Thoughtfactory: Leica poetics

Leica, film, snaps, chronicles, cliches

hanging in

Digital technology offered a number  of advantages.  It equalled the image quality of 35m film,   it was far more convenient re work flow,  and  it was  far more  cost  effective to use  to making photos on a daily basis. The downside of digital technology is the limited lifespan or built in obsolescence of  the camera body.   These are akin to computers--you can get 3-5 years wear and tear and that is it.  Unlike  the  bodies  of film cameras the bodies of digital cameras are not built to last.   I continued  to use the  Leica M4-P. 

However, since digital  technology  allowed me  to take lots of snapshot photos regularly,  using  a  Sony NEX-7 mirrorless camera  that I could use with my Leica lenses allowed me to use my  snapshot photography to experiment,   play around and  to scope for the large format film photography.   

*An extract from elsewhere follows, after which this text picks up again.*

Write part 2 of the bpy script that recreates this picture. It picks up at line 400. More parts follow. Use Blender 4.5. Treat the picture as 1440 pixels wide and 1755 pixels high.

 The need to use manual focus on the Sony NEX-7 meant that the camera could be used  like a Leica rangefinder  where the emphasis is on the photographer's ability to make the photo and so  shifts   the emphasis away from the camera to the observer.  

This is a rupture from  the camera industry's view of photography as the camera  (a DSLR by definition)  doing all the work.  On this account  you just pick it up, turn it on, point it at a scene,  it automatically focuses and exposes correctly, and bingo,  there is another great photo  ready  to be uploaded to the computer's hard drive.   

The implication is that we literally, if indirectly, see through photographs to what they are photographs of because photographs do not depend on the mental states of the photographer but simply record how things stood in a given portion of the world at a given time.  The assumption is that an image of the world is formed automatically, without the creative intervention of  the photographer.